25-Feb-2010 12:17 PM

Cimber Sterling: reduction of forecast for FY2009/10, substantial improvement for FY2010/11

Cimber Sterling Group reduced (24-Feb-2010) its full-year outlook for a second time since its listing on the stock market less than three months ago, with the Danish LCC stating it believes the negative market conditions will continue in the fiscal fourth quarter. The reduction is due to "increased competition with severely squeezed fares, lower demand and extra costs related to the severe winter weather". Details of the revision (which compare to a forecast made on 17-Dec-2009 upon the release of the carrier's interim 1H2009/10 report) include:

  • Operating result (FY2009/2010): The carrier is now anticipating an operating loss of DKK200-220 million (EUR27-30 million), before IPO costs of of DKK10 million (EUR1.3 million), down from a previous forecast of a DKK60 million (EUR8.1 million) loss;
  • Revenues (FY2009/2010): Sales are now expected to be DKK1.55-1.61 billion (EUR208-216 million), down from a previous guidance of DKK1.68-1.73 billion (EUR226-232 million), with the carrier adding that the forecast could be altered again, if yields deviate from the carrier's expectations;
  • Average passenger revenue (3QFY2009/2010): Was 7% lower than expected at DKK577 (EUR77.51) as a result of intense competition in the market;
  • Passenger numbers (3QFY2009/2010): Passenger numbers increased 60% to 369,334 but were 11% lower than forecast in the interim 1H2009/10 report;
  • FY2010/11 operation results: Expecting an operating result of between a DKK30 million (EUR4 million) loss and a DKK30 million profit. The expected significant improvement as compared with the current financial year is, according to the carrier,  "driven by the great interest in the Summer programme 2010, a substantially optimised production programme, the effects of the already initiated project programmes “Odin” and “Thor, and an assumption that we have now reached the bottom with the dramatic price falls";
  • Liquidity: Liquidity has been stable at the level of DKK100 million (EUR13.4 million) since the turn of the year;
  • Capacity plans: Plans to optimise capacity utilisation and reduce the activity level to 23 aircraft in own production, down from an expected 28. Two CRJ200 aircraft will be returned to the lessor at the end of Apr-2010, the carrier will no longer lease two B737s and the carrier expects to continue leasing out one ATR72 instead of insourcing it to the fleet in late 2010. However, the carrier still expects to increase capacity (ASKs) by more than 20% in its Summer 2010 schedule. [more]

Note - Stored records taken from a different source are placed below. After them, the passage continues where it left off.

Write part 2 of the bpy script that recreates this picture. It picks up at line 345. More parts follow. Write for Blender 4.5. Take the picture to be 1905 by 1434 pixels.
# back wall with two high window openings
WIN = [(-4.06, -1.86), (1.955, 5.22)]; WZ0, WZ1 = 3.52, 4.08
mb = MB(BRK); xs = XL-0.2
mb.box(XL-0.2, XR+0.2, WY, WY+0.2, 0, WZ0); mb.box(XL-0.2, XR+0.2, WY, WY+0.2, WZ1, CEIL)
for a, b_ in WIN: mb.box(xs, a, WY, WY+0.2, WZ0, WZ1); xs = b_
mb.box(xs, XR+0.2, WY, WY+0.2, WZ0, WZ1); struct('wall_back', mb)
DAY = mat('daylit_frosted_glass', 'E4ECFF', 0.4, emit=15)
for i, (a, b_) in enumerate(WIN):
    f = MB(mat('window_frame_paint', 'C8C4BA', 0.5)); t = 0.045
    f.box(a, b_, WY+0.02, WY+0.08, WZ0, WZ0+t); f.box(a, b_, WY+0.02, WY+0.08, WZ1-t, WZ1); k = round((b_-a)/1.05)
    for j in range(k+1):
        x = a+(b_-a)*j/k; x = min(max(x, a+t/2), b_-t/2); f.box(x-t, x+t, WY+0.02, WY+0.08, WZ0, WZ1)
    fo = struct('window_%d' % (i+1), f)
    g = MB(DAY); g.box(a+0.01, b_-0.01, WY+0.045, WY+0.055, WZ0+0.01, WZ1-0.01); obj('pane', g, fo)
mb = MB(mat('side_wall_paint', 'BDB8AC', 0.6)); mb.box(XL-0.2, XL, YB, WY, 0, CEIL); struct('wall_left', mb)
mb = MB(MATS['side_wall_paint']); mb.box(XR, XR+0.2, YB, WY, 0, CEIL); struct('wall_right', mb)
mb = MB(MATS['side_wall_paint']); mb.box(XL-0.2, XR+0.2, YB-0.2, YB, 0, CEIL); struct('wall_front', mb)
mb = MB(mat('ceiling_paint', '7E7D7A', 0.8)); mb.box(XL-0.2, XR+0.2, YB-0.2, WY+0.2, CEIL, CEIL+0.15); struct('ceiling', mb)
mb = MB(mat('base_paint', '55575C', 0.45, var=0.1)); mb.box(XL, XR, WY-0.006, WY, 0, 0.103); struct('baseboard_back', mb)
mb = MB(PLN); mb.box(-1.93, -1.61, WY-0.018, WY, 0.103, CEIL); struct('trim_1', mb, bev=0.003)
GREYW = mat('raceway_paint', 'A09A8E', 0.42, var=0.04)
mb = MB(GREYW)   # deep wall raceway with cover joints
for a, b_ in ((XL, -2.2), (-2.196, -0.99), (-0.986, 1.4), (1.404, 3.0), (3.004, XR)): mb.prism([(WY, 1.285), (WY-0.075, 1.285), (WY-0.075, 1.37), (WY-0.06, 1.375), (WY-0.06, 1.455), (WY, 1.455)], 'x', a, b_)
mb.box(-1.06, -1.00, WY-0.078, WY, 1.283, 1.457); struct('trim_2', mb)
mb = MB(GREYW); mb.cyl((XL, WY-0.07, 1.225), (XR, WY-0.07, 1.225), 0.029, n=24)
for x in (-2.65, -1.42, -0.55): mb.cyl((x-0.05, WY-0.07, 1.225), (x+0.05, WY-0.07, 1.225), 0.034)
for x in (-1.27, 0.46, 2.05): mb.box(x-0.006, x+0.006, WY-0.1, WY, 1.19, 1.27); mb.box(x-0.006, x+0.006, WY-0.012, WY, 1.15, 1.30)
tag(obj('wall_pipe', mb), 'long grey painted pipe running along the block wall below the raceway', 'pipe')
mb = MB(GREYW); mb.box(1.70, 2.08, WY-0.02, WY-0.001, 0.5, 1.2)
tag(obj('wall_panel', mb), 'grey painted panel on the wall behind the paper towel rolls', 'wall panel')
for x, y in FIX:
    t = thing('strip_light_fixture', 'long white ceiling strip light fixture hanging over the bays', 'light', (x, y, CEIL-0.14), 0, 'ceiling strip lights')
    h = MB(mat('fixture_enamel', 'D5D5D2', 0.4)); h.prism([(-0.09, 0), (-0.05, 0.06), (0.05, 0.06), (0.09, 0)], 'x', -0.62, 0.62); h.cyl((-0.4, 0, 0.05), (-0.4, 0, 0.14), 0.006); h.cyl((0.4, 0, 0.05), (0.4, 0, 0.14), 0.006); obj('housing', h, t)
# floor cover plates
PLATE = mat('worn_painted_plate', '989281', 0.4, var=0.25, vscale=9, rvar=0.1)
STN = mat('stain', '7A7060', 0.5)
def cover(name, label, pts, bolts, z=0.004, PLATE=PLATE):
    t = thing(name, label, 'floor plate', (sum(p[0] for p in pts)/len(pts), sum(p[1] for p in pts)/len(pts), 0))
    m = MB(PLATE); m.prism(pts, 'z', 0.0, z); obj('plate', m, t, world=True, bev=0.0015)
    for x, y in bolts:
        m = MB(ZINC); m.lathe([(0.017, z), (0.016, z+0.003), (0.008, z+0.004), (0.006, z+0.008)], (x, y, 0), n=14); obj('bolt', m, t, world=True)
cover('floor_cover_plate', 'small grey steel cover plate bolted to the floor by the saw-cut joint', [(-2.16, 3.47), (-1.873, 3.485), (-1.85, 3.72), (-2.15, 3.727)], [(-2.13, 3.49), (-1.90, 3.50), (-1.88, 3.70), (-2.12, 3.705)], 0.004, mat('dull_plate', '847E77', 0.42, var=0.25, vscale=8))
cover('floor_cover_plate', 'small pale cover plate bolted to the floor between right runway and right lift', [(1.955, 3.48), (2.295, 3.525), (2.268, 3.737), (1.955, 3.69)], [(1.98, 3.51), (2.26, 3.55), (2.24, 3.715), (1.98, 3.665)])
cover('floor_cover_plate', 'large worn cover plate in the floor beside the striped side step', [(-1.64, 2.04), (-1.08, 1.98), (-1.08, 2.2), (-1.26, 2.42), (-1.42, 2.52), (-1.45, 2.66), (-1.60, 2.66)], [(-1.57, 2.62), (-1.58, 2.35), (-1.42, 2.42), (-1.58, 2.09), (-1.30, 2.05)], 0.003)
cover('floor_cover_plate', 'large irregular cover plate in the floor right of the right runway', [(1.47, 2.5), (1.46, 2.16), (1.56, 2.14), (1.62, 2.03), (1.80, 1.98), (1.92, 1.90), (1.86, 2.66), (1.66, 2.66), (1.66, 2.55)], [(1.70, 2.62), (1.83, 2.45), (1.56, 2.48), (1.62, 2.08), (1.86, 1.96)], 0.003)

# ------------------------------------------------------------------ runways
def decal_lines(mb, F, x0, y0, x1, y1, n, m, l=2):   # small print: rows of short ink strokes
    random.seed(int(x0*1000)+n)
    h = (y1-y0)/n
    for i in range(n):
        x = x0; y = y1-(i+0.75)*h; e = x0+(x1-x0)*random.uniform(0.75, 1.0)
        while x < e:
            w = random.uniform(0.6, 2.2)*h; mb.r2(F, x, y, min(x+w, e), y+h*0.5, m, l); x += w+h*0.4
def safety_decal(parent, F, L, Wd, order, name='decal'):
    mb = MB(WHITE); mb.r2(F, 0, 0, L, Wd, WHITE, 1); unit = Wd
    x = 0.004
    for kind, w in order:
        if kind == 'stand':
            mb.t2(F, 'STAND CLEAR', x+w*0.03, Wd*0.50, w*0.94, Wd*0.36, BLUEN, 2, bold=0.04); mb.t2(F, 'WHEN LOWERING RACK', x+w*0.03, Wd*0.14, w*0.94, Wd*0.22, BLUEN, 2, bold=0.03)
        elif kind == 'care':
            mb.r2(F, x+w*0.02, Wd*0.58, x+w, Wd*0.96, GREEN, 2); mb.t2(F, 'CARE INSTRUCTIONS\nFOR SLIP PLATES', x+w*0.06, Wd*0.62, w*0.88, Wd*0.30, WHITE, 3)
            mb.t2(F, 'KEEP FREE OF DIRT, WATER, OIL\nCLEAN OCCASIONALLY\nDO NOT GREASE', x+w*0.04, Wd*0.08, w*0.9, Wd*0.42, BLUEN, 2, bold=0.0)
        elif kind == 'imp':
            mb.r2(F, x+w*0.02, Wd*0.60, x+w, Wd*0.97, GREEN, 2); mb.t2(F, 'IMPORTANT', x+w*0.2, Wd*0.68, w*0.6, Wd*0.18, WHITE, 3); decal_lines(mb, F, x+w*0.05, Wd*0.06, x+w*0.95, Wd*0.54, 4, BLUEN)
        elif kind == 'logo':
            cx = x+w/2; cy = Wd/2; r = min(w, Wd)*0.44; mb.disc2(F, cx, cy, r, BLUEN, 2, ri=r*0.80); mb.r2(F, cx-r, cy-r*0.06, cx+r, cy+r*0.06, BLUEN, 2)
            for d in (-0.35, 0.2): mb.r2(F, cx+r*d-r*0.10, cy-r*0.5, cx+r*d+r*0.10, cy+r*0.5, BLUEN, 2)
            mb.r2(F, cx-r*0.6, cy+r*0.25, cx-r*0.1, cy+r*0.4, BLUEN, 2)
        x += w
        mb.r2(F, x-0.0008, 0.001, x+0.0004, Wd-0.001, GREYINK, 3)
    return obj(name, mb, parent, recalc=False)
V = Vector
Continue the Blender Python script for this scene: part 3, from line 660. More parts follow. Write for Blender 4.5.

Cimber Sterling Group: "We can guarantee that we continue to improve our internal processes and our way of managing the company, that we are strengthening the management team and that we are doing our utmost to lower costs and compensate from the drop in demand. We have included an expectation for demand not to pick up in the fourth quarter and we expect the competitive situation to remain at the current level. But within aviation you never know. It can go both ways," Jacob Krogsgaard, CEO. Source: Reuters, 24-Feb-2010.